Friday, March 15, 2013

The Great Wall of China


The Great Wall of China was built to protect the Chinese Empire from marauders from the north. The first sections were built in the seventh century BC. At that time, China was segmented into many small states and political municipalities of varying sizes.


Scores of troops, conscripts, and others were used to construct the Great Wall of China. The materials employed were those available proximate to the wall itself. Near Beijing, the wall is constructed from quarried limestone blocks. In other locations, it is made of quarried granite or fired brick. Where such materials are used, two finished walls are erected with packed earth and rubble fill placed in between with a final paving to form a single unit.
In some areas the blocks were cemented with a mixture of gooey rice and egg whites.

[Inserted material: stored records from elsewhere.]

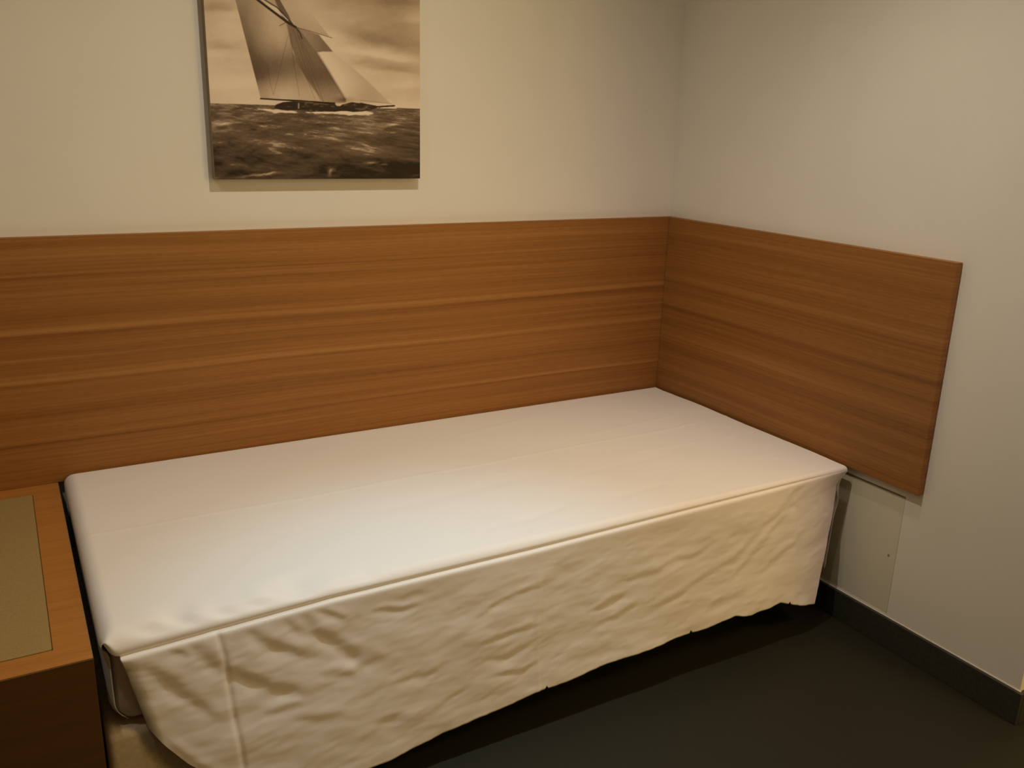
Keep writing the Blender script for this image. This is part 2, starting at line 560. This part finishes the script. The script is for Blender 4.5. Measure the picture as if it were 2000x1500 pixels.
# ------------------------------------------------------------------ bedside cabinet
NXR, NYF, NZ, NXL = -1.997, -0.9123, 0.4616, -2.62
cab = thing('bedside_cabinet', 'low wooden cabinet with inlaid top at the left end of the bed', 'cabinet', (-2.3, -0.46, 0))
CX, CY = -2.3, -0.46


def cbox(name, lo, hi, mat, bevel=0.001, seg=2):
    return box_obj(name, (lo[0] - CX, lo[1] - CY, lo[2]), (hi[0] - CX, hi[1] - CY, hi[2]), mat, cab, bevel, seg)


# top with a recess for the inlay: four rails and a bed underneath
IX0, IX1, IY0, IY1 = -2.56, -2.0565, -0.8535, -0.084
bm = bmesh.new()
for lo, hi in (((NXL, NYF + .0022, NZ - .022), (NXR, IY0, NZ)), ((NXL, IY1, NZ - .022), (NXR, -0.0025, NZ)),
               ((IX1, IY0, NZ - .022), (NXR, IY1, NZ)), ((NXL, IY0, NZ - .022), (IX0, IY1, NZ))):
    box(bm, [lo[0] - CX, lo[1] - CY, lo[2]], [hi[0] - CX, hi[1] - CY, hi[2]])
box(bm, [IX0 - CX, IY0 - CY, NZ - .022], [IX1 - CX, IY1 - CY, NZ - .004])
bm_obj('top', bm, M_oak_top, cab)
cbox('top_edge', (NXR, NYF + .0022, NZ - .022), (NXR + 0.0012, -0.0025, NZ - 0.0002), plain('edge_highlight', (0.26, 0.20, 0.12), 0.5), 0.0003, 1)  # thin strip whose grey-green colour paints the highlight along the right edge
il = bmesh.new()
pts = []
r = 0.007
for (cx, cy, a0) in ((IX1 - r - .0015, IY1 - r - .0015, 0), (IX0 + r + .0015, IY1 - r - .0015, 90), (IX0 + r + .0015, IY0 + r + .0015, 180), (IX1 - r - .0015, IY0 + r + .0015, 270)):
    for k in range(6):
        a = math.radians(a0 + 18 * k)
        pts.append((cx + r * math.cos(a) - CX, cy + r * math.sin(a) - CY))
lo_ = [il.verts.new((p[0], p[1], NZ - .0038)) for p in pts]
hi_ = [il.verts.new((p[0], p[1], NZ + .0012)) for p in pts]
il.faces.new(hi_)
il.faces.new(lo_[::-1])
for k in range(len(pts)):
    k2 = (k + 1) % len(pts)
    il.faces.new((lo_[k], lo_[k2], hi_[k2], hi_[k]))
ilo = bm_obj('inlay', il, M_inlay, cab)
ilo['label'] = 'pale tan sheet let into the cabinet top'
cbox('front_panel', (NXL, NYF - .0012, 0.002), (NXR + .001, NYF + .002, NZ - .0008), M_brown, 0.0003, 1)
cbox('side_panel', (NXR - .018, NYF + .0022, 0.002), (NXR, -0.014, NZ - .0225), M_brown)
cbox('side_panel', (NXL, NYF + .0022, 0.002), (NXL + .018, -0.014, NZ - .0225), M_brown)
cbox('back_panel', (NXL + .018, -0.034, 0.002), (NXR - .018, -0.022, NZ - .0225), M_brown)

# ------------------------------------------------------------------ bed base
BX0, BX1, BY0, BY1 = -1.9905, -0.080, -0.899, -0.036
bed = thing('divan', 'beige fabric covered divan base under the white mattress', 'bed', ((BX0 + BX1) / 2, (BY0 + BY1) / 2, 0))
bcx, bcy = (BX0 + BX1) / 2, (BY0 + BY1) / 2
box_obj('upholstered_box', (BX0 - bcx, BY0 - bcy, 0.135), (BX1 - bcx, BY1 - bcy, 0.2825), M_base_fab, bed, 0.016, 4, True)
leg_me = None
for lx in (-0.88, 0.0, 0.88):
    for ly in (-0.27, 0.36):
        if leg_me is None:
            bm = bmesh.new()
            bmesh.ops.create_cone(bm, cap_ends=True, segments=20, radius1=0.020, radius2=0.026, depth=0.134)
            lg = bm_obj('leg', bm, M_leg, bed)
            leg_me = lg.data
        else:
            lg = bpy.data.objects.new('leg', leg_me)
            COL.objects.link(lg)
            lg.parent = bed
        lg.location = (lx, ly, 0.0675)

# ------------------------------------------------------------------ mattress
mt = box_obj('mattress', (-1.972, -0.887, 0.2830), (-0.036, -0.042, 0.470), M_matt, None, 0.042, 8, True)
tag(mt, 'pale grey covered mattress between the beige base and the white sheet', 'mattress')

# ------------------------------------------------------------------ bed sheet
ZT = 0.4845
YS = -0.903                       # seam line of the front drop
SXL, SXR = -1.955, -0.027         # drape edges at the seam
SEAM = ([-1.99, -1.926, -1.775, -1.56, -1.08, -.645, -.15, -.02], [.441, .445, .452, .4605, .4615, .4680, .4735, .4740])
HEM = [(-1.918, .287), (-1.895, .250), (-1.857, .197), (-1.80, .140), (-1.70, .078), (-1.60, .052), (-1.455, .058), (-1.36, .072), (-1.276, .083),
       (-1.17, .093), (-1.062, .106), (-.99, .107), (-.90, .116), (-.838, .120), (-.79, .117), (-.692, .120), (-.60, .127), (-.52, .127), (-.448, .136), (-.39, .123),
       (-.33, .126), (-.274, .132), (-.20, .104), (-.128, .084)]
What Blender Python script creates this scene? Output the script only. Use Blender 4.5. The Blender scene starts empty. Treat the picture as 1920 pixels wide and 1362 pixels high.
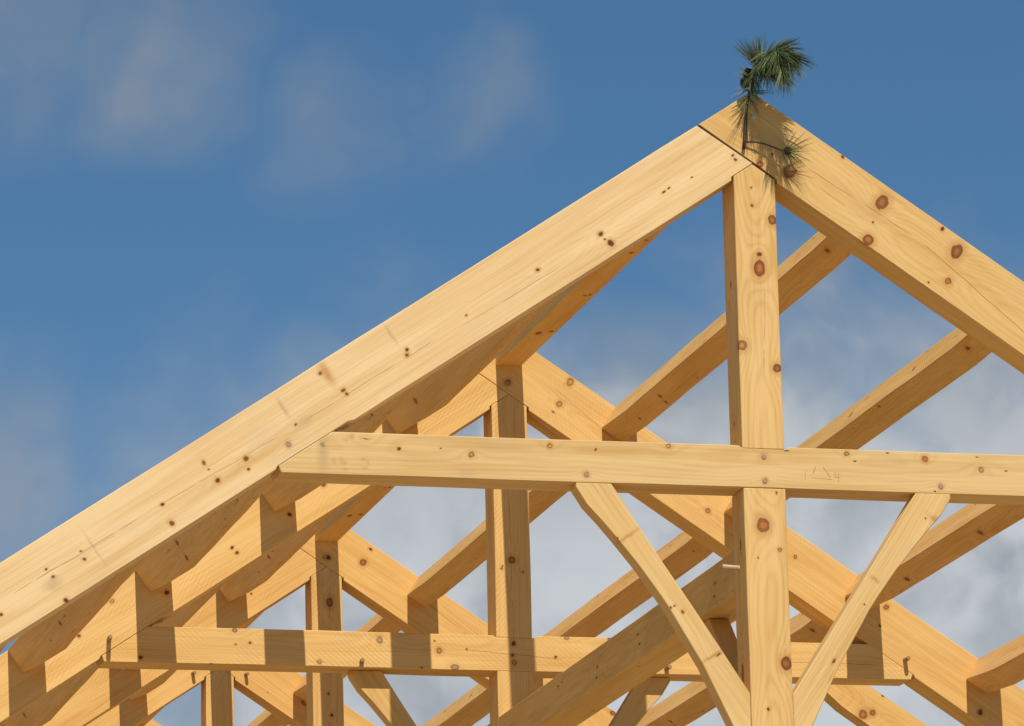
import bpy, bmesh, math, random
from mathutils import Vector, Matrix, noise
R_ = math.radians
S = bpy.context.scene
COL = S.collection

# ---------------------------------------------------------------- camera
APEX = 8.70                      # height of the ridge above the ground
def V(x, y, z): return Vector((x, y, z + APEX))     # coordinates are given from the peak of the front truss
cam = bpy.data.cameras.new('camera'); camo = bpy.data.objects.new('camera', cam); COL.objects.link(camo)
cam.sensor_width = 36; cam.lens = 9828.56 / 1920 * 36; cam.clip_start = 0.5; cam.clip_end = 3000
rx = (0.970283, -0.241027, -0.021395); vw = (0.239233, 0.942259, 0.234339); up = (-0.036322, -0.232493, 0.97192)
cp = V(-7.0194, -22.9051, -7.0712)
camo.matrix_world = Matrix(((rx[0], up[0], -vw[0], cp.x), (rx[1], up[1], -vw[1], cp.y), (rx[2], up[2], -vw[2], cp.z), (0, 0, 0, 1)))
S.camera = camo

# ---------------------------------------------------------------- light, sky, exposure
SUN_EL = 54.0
SUN_X = 0.019                    # sun a touch to the left of square on
sun = bpy.data.lights.new('sun', 'SUN'); suno = bpy.data.objects.new('sun', sun); COL.objects.link(suno)
sun.energy = 5.0; sun.angle = R_(0.53); sun.color = (1.0, 0.93, 0.82)
ld = Vector((SUN_X, math.cos(R_(SUN_EL)), -math.sin(R_(SUN_EL)))).normalized()
suno.rotation_euler = ld.to_track_quat('-Z', 'Y').to_euler(); suno.location = V(-3, -30, 30)
S.view_settings.view_transform = 'Standard'; S.view_settings.look = 'None'
S.view_settings.exposure = -0.08; S.view_settings.gamma = 1; S.view_settings.use_curve_mapping = False

def N(nt, typ, **kw):
    n = nt.nodes.new(typ)
    for k, v in kw.items(): setattr(n, k, v)
    return n
def wire(nt, sock, v):
    if isinstance(v, bpy.types.NodeSocket): nt.links.new(v, sock)
    elif v is not None: sock.default_value = v
def M(nt, op, a, b=None, c=None, clamp=False):
    n = N(nt, 'ShaderNodeMath', operation=op, use_clamp=clamp)
    for i, v in enumerate((a, b, c)):
        if v is not None: wire(nt, n.inputs[i], v)
    return n.outputs[0]
def VM(nt, op, a, b=None, out=0):
    n = N(nt, 'ShaderNodeVectorMath', operation=op)
    wire(nt, n.inputs[0], a)
    if b is not None: wire(nt, n.inputs[1], b)
    return n.outputs[out]
def SS(nt, v, lo, hi, t0=0.0, t1=1.0):
    n = N(nt, 'ShaderNodeMapRange', interpolation_type='SMOOTHSTEP')
    for i, x in enumerate((v, lo, hi, t0, t1)): wire(nt, n.inputs[i], x)
    return n.outputs[0]
def MIX(nt, f, a, b, mode='MIX'):
    n = N(nt, 'ShaderNodeMix', data_type='RGBA', blend_type=mode)
    wire(nt, n.inputs[0], f); wire(nt, n.inputs[6], a); wire(nt, n.inputs[7], b)
    return n.outputs[2]
def NOISE(nt, v, scale, detail=3.0, rough=0.55):
    n = N(nt, 'ShaderNodeTexNoise'); wire(nt, n.inputs['Vector'], v)
    n.inputs['Scale'].default_value = scale; n.inputs['Detail'].default_value = detail; n.inputs['Roughness'].default_value = rough
    return n
def rgb(r, g, b): return (r, g, b, 1.0)

world = bpy.data.worlds.new('World'); S.world = world; world.use_nodes = True
nt = world.node_tree; nt.nodes.clear()
wo = N(nt, 'ShaderNodeOutputWorld'); bg = N(nt, 'ShaderNodeBackground'); bg.inputs[1].default_value = 0.093
nt.links.new(bg.outputs[0], wo.inputs[0])
sky = N(nt, 'ShaderNodeTexSky', sky_type='NISHITA'); sky.sun_disc = False
sky.sun_elevation = R_(SUN_EL); sky.sun_rotation = math.atan2(-ld.x, -ld.y)
sky.altitude = 600; sky.air_density = 0.9; sky.dust_density = 0.25; sky.ozone_density = 3.0
tc = N(nt, 'ShaderNodeTexCoord'); D = tc.outputs['Generated']
skyc = MIX(nt, 1.0, sky.outputs[0], rgb(0.545, 0.80, 0.885), 'MULTIPLY')
# clouds: wisps high up, a paler broken bank lower down towards the roof
def blob(c, r0, r1):
    d = VM(nt, 'DISTANCE', D, c, out=1)
    return SS(nt, d, r1, r0)
wv = VM(nt, 'MULTIPLY', VM(nt, 'SUBTRACT', NOISE(nt, D, 28.0, 3.0).outputs[1], (.5, .5, .5)), (.034, .034, .034))
def wisp(c, r0, r1):                 # a cloud patch with a torn outline
    d = VM(nt, 'DISTANCE', VM(nt, 'ADD', D, wv), c, out=1)
    return SS(nt, d, r1, r0)
n1 = NOISE(nt, VM(nt, 'ADD', D, wv), 26.0, 3.0, 0.45).outputs[0]
n2 = NOISE(nt, VM(nt, 'ADD', D, wv), 75.0, 3.0, 0.45).outputs[0]
tex = M(nt, 'ADD', M(nt, 'MULTIPLY', n1, 0.6), M(nt, 'MULTIPLY', n2, 0.4))
CL = [((0.1440, 0.9440, 0.2970), .000, .036, .52), ((0.1712, 0.9409, 0.2935), .000, .029, .55), ((0.2057, 0.9380, 0.2795), .000, .023, .36),
      ((0.2312, 0.9309, 0.2835), .000, .019, .33), ((0.1440, 0.9660, 0.2150), .000, .034, .60), ((0.2590, 0.9449, 0.2002), .016, .058, .90),
      ((0.3200, 0.9200, 0.2270), .004, .038, .70), ((0.2203, 0.9599, 0.1732), .020, .080, .98), ((0.3297, 0.9235, 0.2050), .010, .045, .74)]
dens = None
for c, r0, r1, k in CL:
    b = M(nt, 'MULTIPLY', wisp(c, r0, r1), k)
    dens = b if dens is None else M(nt, 'MAXIMUM', dens, b)
sz = N(nt, 'ShaderNodeSeparateXYZ'); nt.links.new(D, sz.inputs[0])
bank = SS(nt, VM(nt, 'DISTANCE', D, (0.310, 0.932, 0.19), out=1), 0.19, 0.09)      # one cloud bank behind the roof
low = M(nt, 'MULTIPLY', SS(nt, M(nt, 'ADD', sz.outputs[2], M(nt, 'MULTIPLY', M(nt, 'SUBTRACT', n1, .5), .10)), 0.262, 0.198), bank)
dens = M(nt, 'MAXIMUM', dens, M(nt, 'MULTIPLY', low, 0.92))
thin = M(nt, 'MULTIPLY_ADD', low, .42, SS(nt, tex, 0.34, 0.60, 0.50, 1.10))
cover = M(nt, 'MINIMUM', M(nt, 'MULTIPLY', dens, thin), 0.90)
cloudc = MIX(nt, M(nt, 'MULTIPLY', low, SS(nt, tex, 0.34, 0.58, .25, 1.0)), rgb(3.4, 3.7, 4.0), rgb(7.0, 7.2, 7.4))
nt.links.new(MIX(nt, cover, skyc, cloudc), bg.inputs[0])

# ---------------------------------------------------------------- knots seen in the timbers: x, z from the peak, radii along and across the grain, kind
K_R1L = [(-0.762, -0.736, 0.0182, 0.013, 0), (-0.714, -0.778, 0.0182, 0.0208, 0), (-0.742, -0.761, 0.0078, 0.0052, 0), (-1.071, -0.924, 0.013, 0.0104, 0), (-1.418, -1.156, 0.0078, 0.0065, 0), (-1.703, -1.33, 0.0104, 0.0104, 0), (-1.703, -1.355, 0.013, 0.0117, 0), (-2.005, -1.533, 0.013, 0.0104, 0), (-1.991, -1.55, 0.0104, 0.0104, 0), (-2.66, -1.896, 0.0104, 0.0156, 0), (-2.638, -1.927, 0.0078, 0.0052, 0), (-2.465, -1.87, 0.0182, 0.0143, 0), (-2.453, -1.921, 0.0104, 0.0078, 0), (-2.597, -1.976, 0.0169, 0.0156, 0), (-2.853, -2.095, 0.0117, 0.0104, 0), (-2.81, -2.18, 0.0156, 0.0169, 0), (-2.23, -1.702, 0.0104, 0.0078, 0), (-3.225, -2.322, 0.0078, 0.0052, 0), (-3.21, -2.359, 0.0104, 0.0104, 0), (-3.382, -2.408, 0.0104, 0.0078, 0), (-3.351, -2.443, 0.0104, 0.0091, 0), (-3.293, -2.549, 0.0156, 0.013, 0), (-3.587, -2.62, 0.0104, 0.0104, 0), (-0.447, -0.517, 0.0156, 0.0078, 0), (-0.423, -0.497, 0.0104, 0.0065, 0), (-0.103, -0.323, 0.0104, 0.0078, 0), (-0.091, -0.343, 0.0104, 0.0091, 0), (-0.309, -0.44, 0.0065, 0.0052, 0), (-2.114, -1.457, 0.013, 0.0104, 0), (-1.316, -1.275, 0.0078, 0.0052, 0)]
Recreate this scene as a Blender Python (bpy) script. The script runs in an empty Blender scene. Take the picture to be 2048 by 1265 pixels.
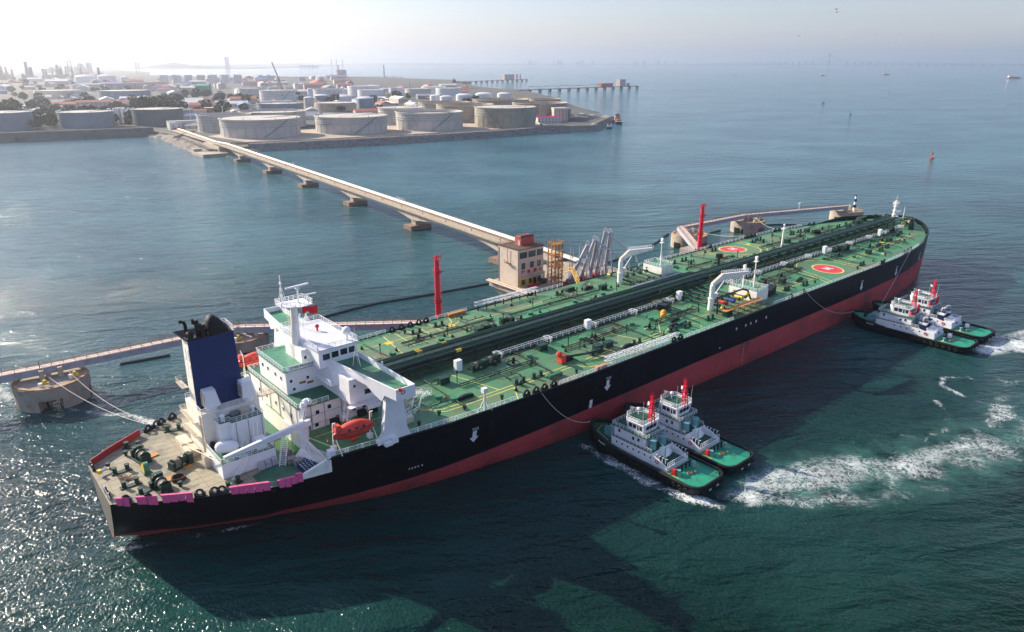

In the extreme western desert locations, where good materials are in scarce supply, the wall was constructed from dirt packed between rough wood secured with woven mats.
The wall consists mainly of three types of structures; namely, beacon towers for defense and soldier accommodation, walls for fortification purposes, and passes for allowing troop and delivery-route movements in various political subdivisions.
The Great Wall is high – high enough that you would need scaling ladders. There were garrisons of soldiers posted along the wall route. They lived in little turrets built to be observation posts. Anyone mounting a ladder to scale the wall would have to face armed soldiers at the top. This defensive arrangement slowed invaders considerably but not totally.
After subjugating and uniting China from seven Warring States, the emperor began what would become the Great Wall by connecting and extending four old fortification walls along northern China circa 700 B.C. Armies were stationed along the wall as a first line of defense against the invading nomadic Hsiung Nu tribes north of China (the Huns). Signal fires from the Wall provided early warnings of an attack.